Voci da tutto il mondo per un unico, grande messaggio di speranza: quello del rispetto assoluto della dignità femminile; una giornata, quella dell’8 marzo, da declinare al femminile da parte di tutti e che impone un bilancio del cammino fatto dalle donne, dei traguardi faticosamente conquistati, delle sfide ancora aperte, della lotta da combattere insieme per abbattere la mole di violenza che l’altra metà del cielo subisce. Un cancro sociale, sinonimo di barbarie, che non si può tacere.
Transitare a fianco del male senza fare nulla, scrollare le spalle, scegliere l’omertà e l’indifferenza ci rende corresponsabili di morti assurde.
La “Giornata internazionale della donna”, allora, non dovrà avere solo lo stesso cerimoniale di sempre: convegni, cortei, mostre, dibattiti, fiori, promesse a buon mercato, bensì una presa di coscienza chiara e netta per sconfiggere l’ottuso maschilismo che, con sterili pretesti, continua a negare i sacrosanti diritti delle donne. Pur celebrata da artisti e cantata da poeti, nonostante i sigilli di pari dignità con l’uomo impressi da Dio sin dall’inizio della Creazione, le donne continuano a lottare per il riconoscimento del valore “persona”.
Il discorso è chiaro, non c’è possibilità di equivoco: Dio creò l’uomo e la donna a sua immagine, quindi sostanzialmente uguali, per sottolineare la complementarietà dei due esseri che trovano nell’unione la loro completezza.
Basta, quindi, donne ferite, violate, umiliate, isolate, soppresse. Donne che portano, per sempre, nel corpo e nell’anima, i segni di incontri con uomini privi di valori, cattivi, immaturi, mai cresciuti. I centri di aiuto e le associazioni di volontariato stanno facendo molto per tendere una mano alle donne in difficoltà e per annullare le sopraffazioni che hanno, a monte, una visione distorta della donna. L’uomo fatica ad accettare un rifiuto, segno di indipendenza e di coraggio.
Ed allora accanto alle leggi e alle pene, necessarie e indispensabili, urge un’opera educativa fin dai primi anni di vita. L’educazione all’affettività da parte dei genitori e degli educatori è importantissima per un recupero convinto, profondo e radicale della questione femminile, rimuovendo ogni sorta di pericoloso pregiudizio, aprendo la strada alla serena convivenza nel rispetto reciproco della dignità delle due metà del mondo.

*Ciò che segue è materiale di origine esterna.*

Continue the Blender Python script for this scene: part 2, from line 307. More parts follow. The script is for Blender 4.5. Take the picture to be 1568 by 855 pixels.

Per il prossimo 8 marzo, oltre ai rami “ridenti” della mimosa effimera, vorremmo regalare ad ogni donna, al di là dell’età anagrafica, prigioniera o recidiva da amori malati, la forza della libertà e del volersi bene. Nessuna seconda chance per i danni subiti. Raggiungere un livello di autonomia tale da sentirsi appagate, anche sole, implica scelte a volte difficili, ma certamente più giuste di quelle che portano a rendersi complici della propria infelicità.